13. The system of claim 1 wherein the conduit comprises a casing in the wellbore.

14. A method, comprising:

pumping drilling fluid through a drill string extended into a wellbore drilled through subsurface formations;

returning the pumped drilling fluid through an annular space between an exterior of the drill string and an interior of a conduit disposed to a selected depth in the wellbore; and

selectively restricting outflow of fluid from the interior of the conduit by at operating least one well fluid outflow control disposed in the conduit, wherein the at least one well fluid outflow control comprising at least two annular flow restrictors each separately operable to close to a different respective inner diameter.

15. The method of claim 14 further comprising measuring a pressure of the drilling fluid in the conduit below the well fluid outflow control, and automatically operating the well fluid outflow control to maintain a selected pressure in the wellbore.

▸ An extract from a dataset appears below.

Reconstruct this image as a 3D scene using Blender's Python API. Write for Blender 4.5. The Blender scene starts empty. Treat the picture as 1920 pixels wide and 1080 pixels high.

16. The method of claim 14 further comprising measuring a pressure of drilling fluid entering an interior of the drill string and measuring a flow rate of drilling fluid entering the drill string or a flow rate of drilling fluid exiting the conduit, and automatically operating the at least one well fluid outflow control to maintain a selected measured pressure and measured flow rate.

17. An apparatus, comprising:

a conduit forming part of a drilling fluid return path from a wellbore, the conduit comprising at least one well outflow control in the conduit; and

18. The apparatus of claim 17 wherein the at least two annular flow restrictors each comprises an inflatable restrictor element.

19. The apparatus of claim 18 wherein each inflatable restrictor element comprises a linear position sensor arranged to measure an amount of closure of the respective inflatable restrictor element.

20. The apparatus of claim 18 wherein each inflatable restrictor element comprises a pressure sensor operable to measure a fluid pressure inside each inflatable restrictor element.